No surprise then, that this week’s ECB policy setting meeting is likely to be front and centre of market attention. Indeed, recent updates from the ECB have been a key factor behind the heightened focus on the outlook for global monetary policy.
At the Central Banking Forum in Portugal a fortnight ago, President Mario Draghi stated that “deflationary forces have been replaced by reflationary ones” and that the Central Bank could “look through” temporary factors weighing on inflation.
Subsequent to this, the release of the ‘account’ of their June meeting, where they removed their easing bias in relation to interest rates, also showed that the Governing Council discussed the possibility of also removing their easing bias in relation to quantitative easing.
So, while no changes to interest rates are expected, a key focus of this week’s meeting will be whether the ECB removes its guidance that it stands “ready to increase our asset purchase programme in terms of size and/or duration”.
However, while the ECB is probably laying the ground work for QE tapering next year, rate increases are not likely to come on the agenda until late 2018/early 2019. This rate tightening cycle is likely to be very modest in pace.
The outlook for monetary policy will also be under consideration in the UK, with June CPI data due for release. Recent BoE comments have noted that price pressures have become more of a concern for the Bank, with its “tolerance” for above target inflation “reduced”.
Such concerns prompted three of the eight voters at the last MPC meeting to support an immediate rate increase. CPI inflation is forecast to have remained at 2.9 per cent in June, above the MPC’s expectations of 2.7 per cent (May Inflation Report). Core inflation (ex-food & energy) is also expected to remain steady, at 2.6 per cent.
Last week’s earnings data showed that while inflation rises, wage growth is slowing.
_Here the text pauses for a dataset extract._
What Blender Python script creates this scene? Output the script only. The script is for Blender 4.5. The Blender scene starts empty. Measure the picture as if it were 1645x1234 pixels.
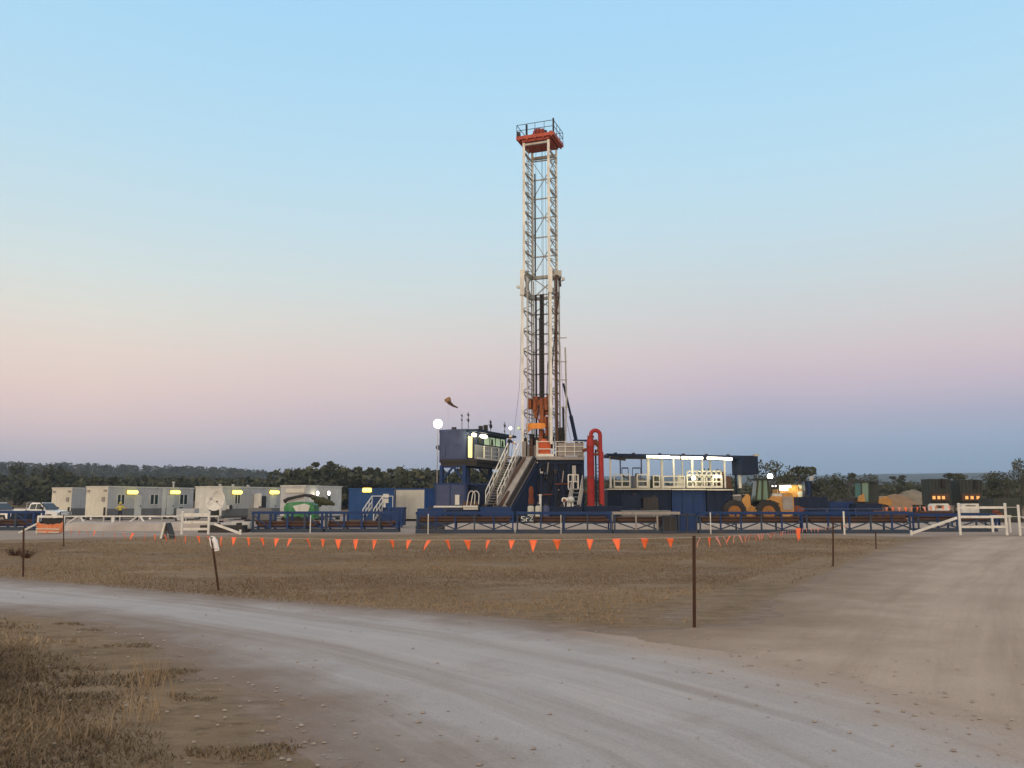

The dampening impact of this was evident in retail sales in Q1 (-1.6 per cent). However, the data have seen some improvement recently. Sales are anticipated to edge up in June, though negative real earnings will remain a headwind in the coming months.
In the US, we get housing market updates. Housing starts are forecast to rise in June, following three consecutive months of decline. The timelier NAHB homebuilders sentiment index is expected to remain strong in July. Likewise, the July NY and Philly Fed indices are anticipated to remaining at overall encouraging levels.